The report further says as unemployment remains high, at nearly 9 per cent, and incomes stagnate, the recovery in the global economy is stalling in the short run, owing to the lack of aggregate demand.

As an increasing number of workers are out of work for longer periods of time, medium-term growth prospects willsuffer because of the detrimental effect on workers’ skills and experience.

The European Union (EU) and the United States of America which form the two largest economies in the world, are expected to be the ones with the most problems, meaning they could easily feed into each other and lead to another global recession.

However developing countries are not immune according to the report, although they had rebounded strongly from the global recession of 2009, the report says they will be hit through trade and financial roadblocks.

One such concern for developing countries as well as those of the developed world is the pace of employment recovery for the 64 million unemployed worldwide, especially younger people.

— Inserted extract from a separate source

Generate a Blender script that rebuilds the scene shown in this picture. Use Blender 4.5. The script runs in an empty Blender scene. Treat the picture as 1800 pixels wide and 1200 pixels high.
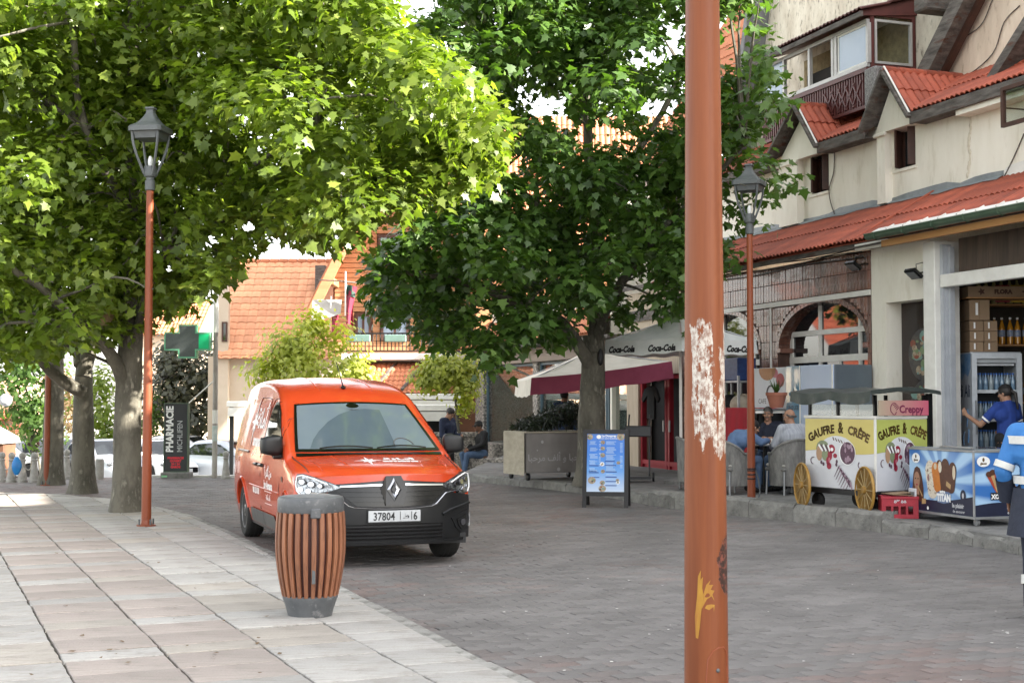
import bpy, math, random
import numpy as np
from math import sin, cos, pi, atan, atan2, sqrt, radians, hypot
from mathutils import Vector, Matrix, noise
random.seed(7); np.random.seed(7)
S = bpy.context.scene
COL = S.collection
# ---------------------------------------------------------------- camera, sky, sun, exposure
FPX = 2430.0
TILT = atan(105 / FPX)
CAMH = 1.6
cam_d = bpy.data.cameras.new('camera'); cam = bpy.data.objects.new('camera', cam_d); COL.objects.link(cam)
cam.location = (0, 0, CAMH); cam.rotation_euler = (pi / 2 + TILT, 0, 0)
cam_d.sensor_width = 36.0; cam_d.lens = 36.0 * FPX / 1800; cam_d.clip_start = 0.1; cam_d.clip_end = 2000
S.camera = cam
SUN_EL = radians(29); SUN_AZ = atan2(0.96, -0.29)
W = bpy.data.worlds.new('World'); S.world = W; W.use_nodes = True
wn = W.node_tree.nodes; wl = W.node_tree.links
sky = wn.new('ShaderNodeTexSky'); sky.sky_type = 'NISHITA'; sky.sun_disc = False
sky.sun_elevation = SUN_EL; sky.sun_rotation = SUN_AZ; sky.air_density = 1.0; sky.dust_density = 2.0; sky.ozone_density = 1.0
bg = wn['Background']; bg.inputs['Strength'].default_value = 0.15
hsv = wn.new('ShaderNodeHueSaturation'); hsv.inputs['Saturation'].default_value = .27
wl.new(sky.outputs[0], hsv.inputs['Color']); wb = wn.new('ShaderNodeMix'); wb.data_type = 'RGBA'; wb.blend_type = 'MULTIPLY'; wb.inputs[0].default_value = 1.0; wb.inputs[7].default_value = (1.02, .99, .955, 1)
wl.new(hsv.outputs[0], wb.inputs[6]); wl.new(wb.outputs[2], bg.inputs['Color'])
sun_d = bpy.data.lights.new('sun', 'SUN'); sun_d.energy = 5.0; sun_d.angle = radians(0.5); sun_d.color = (1, 0.93, 0.82)
sun = bpy.data.objects.new('sun', sun_d); COL.objects.link(sun)
sd = Vector((sin(SUN_AZ) * cos(SUN_EL), cos(SUN_AZ) * cos(SUN_EL), sin(SUN_EL)))
sun.rotation_euler = sd.to_track_quat('Z', 'Y').to_euler()
S.view_settings.view_transform = 'Standard'; S.view_settings.look = 'None'
S.view_settings.exposure = 2.47; S.view_settings.gamma = 1.0
S.view_settings.use_curve_mapping = False
S.render.engine = 'CYCLES'
S.cycles.max_bounces = 8; S.cycles.transparent_max_bounces = 12; S.cycles.use_denoising = True
S.cycles.sample_clamp_indirect = 6.0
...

It predicts that the recovery of world trade is expected to continue to decelerate even though commodity prices have increased, but remain highly volatile while fragilities in the international financial markets are affecting financing in developing economies.

One notable concern is the possibility that more severe fiscal austerity would push the United States economy into recession.

It cited the political wrangling over the budget in the United States which is the main factor that could

harm economic growth immediately, if it leads to severe fiscal austerity.

In terms of Africa growth has been forecasted to see an increase in its overall growth from 2.7 per cent in 2011 to 5.0 per cent in 2012, marking a pronounced recovery from the disruptions caused by

political unrest, as well as a return to the solid growth trends that had emerged after the peak of the global economic crisis.

Important driving forces for this trend in Africa, which are forecasted to lead to growth of 5.1 per cent in 2013, will be relatively strong commodity prices, solid external capital inflows and a continued expansion of demand and investment from Asia.

However, the UN report states, countries across the continent will continue to have widely divergent growth outcomes owing to a number of circumstances, such as military conflicts, a lack of infrastructure, corruption and severe drought conditions.

It also warns that in some countries, these factors will severely depress growth and, much more importantly, will likely have a grave humanitarian toll.

Ethiopia which is one of the countries with humanitarian concerns such as the negative impact of drought conditions on agricultural output in some areas is expected be overshadowed by having  strong growth,  reflected by  continued infrastructure improvements, especially in the energy sector.